— AVAILABLE DATA —
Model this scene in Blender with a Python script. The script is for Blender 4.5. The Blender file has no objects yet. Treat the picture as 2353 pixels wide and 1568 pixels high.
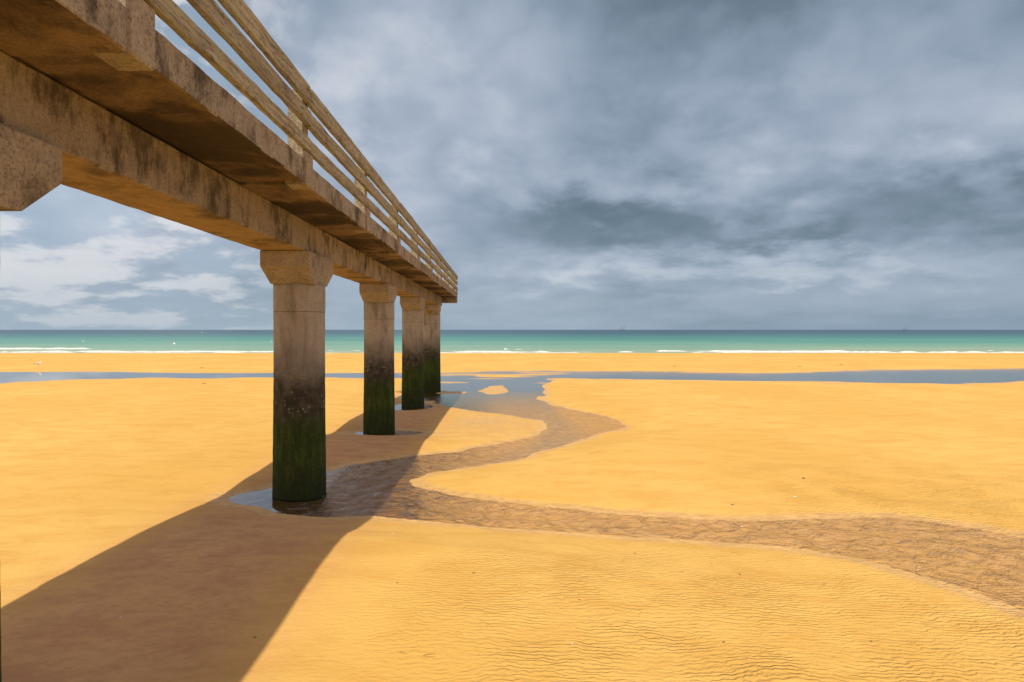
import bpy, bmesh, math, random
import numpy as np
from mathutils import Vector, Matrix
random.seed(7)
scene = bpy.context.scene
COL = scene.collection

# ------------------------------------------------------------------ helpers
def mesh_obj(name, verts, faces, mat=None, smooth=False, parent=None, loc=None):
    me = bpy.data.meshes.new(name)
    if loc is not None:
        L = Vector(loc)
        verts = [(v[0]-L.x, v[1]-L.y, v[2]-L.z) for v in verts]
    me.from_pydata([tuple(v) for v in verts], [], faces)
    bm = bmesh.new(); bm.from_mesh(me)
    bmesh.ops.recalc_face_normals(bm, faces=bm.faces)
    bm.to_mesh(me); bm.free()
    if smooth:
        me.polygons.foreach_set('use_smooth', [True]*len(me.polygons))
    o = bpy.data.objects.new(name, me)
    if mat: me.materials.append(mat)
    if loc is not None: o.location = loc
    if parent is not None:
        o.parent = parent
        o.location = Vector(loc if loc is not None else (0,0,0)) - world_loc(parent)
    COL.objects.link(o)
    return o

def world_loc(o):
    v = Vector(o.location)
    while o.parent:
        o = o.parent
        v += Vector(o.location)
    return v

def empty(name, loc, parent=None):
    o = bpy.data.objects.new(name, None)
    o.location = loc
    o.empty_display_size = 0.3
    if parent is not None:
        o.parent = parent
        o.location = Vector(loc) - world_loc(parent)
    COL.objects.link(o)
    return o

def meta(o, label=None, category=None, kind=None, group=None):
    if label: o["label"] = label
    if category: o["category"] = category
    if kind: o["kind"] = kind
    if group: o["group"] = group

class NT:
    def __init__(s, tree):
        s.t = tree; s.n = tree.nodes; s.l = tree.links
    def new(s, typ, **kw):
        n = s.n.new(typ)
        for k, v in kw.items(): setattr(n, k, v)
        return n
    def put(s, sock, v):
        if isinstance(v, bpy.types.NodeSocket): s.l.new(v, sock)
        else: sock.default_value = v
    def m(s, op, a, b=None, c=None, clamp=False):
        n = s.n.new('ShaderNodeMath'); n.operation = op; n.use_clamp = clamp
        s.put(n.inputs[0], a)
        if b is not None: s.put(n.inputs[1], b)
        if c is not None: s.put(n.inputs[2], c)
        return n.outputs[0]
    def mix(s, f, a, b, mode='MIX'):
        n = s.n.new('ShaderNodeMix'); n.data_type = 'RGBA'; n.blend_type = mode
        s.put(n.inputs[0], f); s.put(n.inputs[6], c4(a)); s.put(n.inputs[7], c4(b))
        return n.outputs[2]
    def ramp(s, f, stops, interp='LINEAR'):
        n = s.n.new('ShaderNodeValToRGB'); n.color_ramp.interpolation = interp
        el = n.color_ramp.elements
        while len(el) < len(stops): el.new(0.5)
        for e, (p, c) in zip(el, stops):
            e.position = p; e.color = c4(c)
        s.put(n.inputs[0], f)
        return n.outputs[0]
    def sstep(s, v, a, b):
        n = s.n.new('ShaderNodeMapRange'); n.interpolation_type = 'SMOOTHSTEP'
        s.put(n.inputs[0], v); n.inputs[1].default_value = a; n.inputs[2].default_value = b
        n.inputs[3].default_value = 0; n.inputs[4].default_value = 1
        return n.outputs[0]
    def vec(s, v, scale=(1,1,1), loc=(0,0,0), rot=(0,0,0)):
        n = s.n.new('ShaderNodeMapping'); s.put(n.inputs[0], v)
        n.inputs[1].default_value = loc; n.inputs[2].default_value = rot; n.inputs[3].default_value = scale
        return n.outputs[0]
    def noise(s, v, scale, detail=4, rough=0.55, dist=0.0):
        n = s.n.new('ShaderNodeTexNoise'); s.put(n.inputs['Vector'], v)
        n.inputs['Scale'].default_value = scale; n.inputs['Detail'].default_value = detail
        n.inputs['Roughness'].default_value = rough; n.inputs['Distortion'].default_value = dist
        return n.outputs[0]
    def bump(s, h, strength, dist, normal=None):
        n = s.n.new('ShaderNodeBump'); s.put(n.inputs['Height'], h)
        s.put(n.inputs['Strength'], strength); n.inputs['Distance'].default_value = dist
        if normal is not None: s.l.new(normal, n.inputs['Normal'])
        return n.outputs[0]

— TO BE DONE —
From the first line above to the line containing "COL = scene.collection", repeat each line exactly. Pictures stay out.

— SOLUTION FOR THIS EXERCISE —
Model this scene in Blender with a Python script. The script is for Blender 4.5. The Blender file has no objects yet. Treat the picture as 2353 pixels wide and 1568 pixels high.
import bpy, bmesh, math, random
import numpy as np
from mathutils import Vector, Matrix
random.seed(7)
scene = bpy.context.scene
COL = scene.collection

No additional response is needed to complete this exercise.